Intersections: Reflections on Teaching and Writing by Taylor Marie Graham
By Prof. Taylor Marie Graham (English)
When I started an MFA program in creative writing a few years ago, I thought there was a possibility this could lead me down what had always felt like the inevitable trail to teaching, but what I didn’t expect was for this seemingly inevitable profession to materialize so quickly. And I, perhaps naively, didn’t anticipate how much teaching would entirely reschedule and remodel my life! When I try to objectively observe my place in the world at the moment – a college English professor – my life is so different than a few years ago when I was a meandering theatre artist. It’s all kind of hard to come to terms with at times, especially for me: a slow to change, slow to accept, entirely reflective and in her own head kind of girl.
What makes it all feel like I am on right path though, is that I know Small Taylor – my inner 12 year-old self whom I gauge all my life choices against – would mostly approve of the teaching trail I am on today. And just for the record, Small Taylor is the same 12 year-old me, who kept notebooks with titles like When I Am A Teacher full of insights on what my obviously incompetent elementary school teachers could do to improve their pedagogical practices, and thoughts on how I could revolutionize the world of teaching as we know it today. Needless to say, Small Taylor can be demanding.
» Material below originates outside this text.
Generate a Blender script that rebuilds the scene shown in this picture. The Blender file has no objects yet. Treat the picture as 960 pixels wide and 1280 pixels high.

This past summer, the opportunity to work with budding writers around the age of Small Taylor became available as part of Artscape Youngplace’s Community Fund. My job was to bring a group of writers 12 to 17 years old together to work on the art of monologue writing. I had the group for 3 hours and none of them had met previously, so I started by getting everyone to write introduction poems where they had the opportunity to give the group a little information about themselves, start to work those creative writing muscles, and begin to use the metaphor we would focus on for most of the day: the elements (earth, air, fire, and water).
After this exercise, we went on to talk about the elements’ characteristics. More specifically we found as many adjectives as possible for each element as a group on the board. I would like to mention that the elements exercise is inspired by a writing exercise to help create specific characters by Judith Rudakoff from York University’s Theatre Department. I then explained to the group that I always start my creative process with character over plot, so that’s what I focus on in this workshop. But, of course, many people start with plot instead, so this is only one way to start writing!
I used the elements to show the students that characters, like the elements, can have realistic and supernatural characteristics such as some of their favourite super heroes and characters from books like Roald Dahl’s Matilda. For example, air is invisible yet everywhere, and you could describe a character in the same way. We then found adjectives for popular characters we know from TV, books, and movies to show that each individual character has specific character traits. Using this information, the participants individually started creating their own characters by creating lists of traits based off questions I asked them such as: Does your character eat breakfast? What colour is their room? Do they like small spaces? Is your character more like fire or water? and Does your character have any supernatural abilities? Etc.
I then spent some time talking about conflict using our elements metaphor, and showed them examples of successful monologues with strong characters and conflict. And then they wrote! For me, in all English classes, especially creative writing classes, it’s important to have the students write as much as possible. So, the group went through a quick writing process with 3 drafts to develop a monologue expressing what this character wants most in the world. The workshop ended with all participants reading their creations to the group. In a feedback questionnaire emailed out after the workshop, participants responded with the following feedback: “It was an amazing experience!” “I liked the way that we learnt,” “I learned a lot about creative writing and how characters connect to the four elements,” and “The workshop was such a great experience and extremely useful!”
What happened to me after the workshop probably sounds so cliché, in that the group ended up inspiring me to remember what’s so great about the incredible, instinctual act of artistic creation. The group created work that was so personal and therefore entirely theirs, that they had that feeling I almost forgot about. That feeling somewhere between shyness of being so truthful, and the rush of realizing you have all the universal truths of humanity inside you and you’re just one creative piece of writing away to accessing all of them.
Now I know that sounds kind of spiritualist or magical even, but that feeling was one I immediately recognized in those writers. I knew it was real because when I saw it in them, I realized I had lost this feeling for myself which had been so crucial to my own writing process, or maybe I had just forgot about it on that inevitable teaching trail I got so caught up in after my MFA. And so looking at these young writers I remembered that it’s vital to stop worrying so much about structure or form or destination when I’m sitting down to write for myself sometimes, so that I can access that lost feeling of knowing everything is within us. It’s that feeling that drove me to write in the first place I think. So I guess the lesson learned here is maybe: teaching is just another way for me to eventually get back to writing? I don’t know. But what I do know is that Small Taylor, that demanding 12 year old inside me who wrote books about pedagogy, also wrote notebooks with titles like When I am a Famous Writer and The Truth About the World, so I think she’ll probably be on board with me pursuing that feeling through my writing again, and trying to align that bold teaching trail with that other, less straight, more confusing trail we reflective writers end up getting lost on from time to time.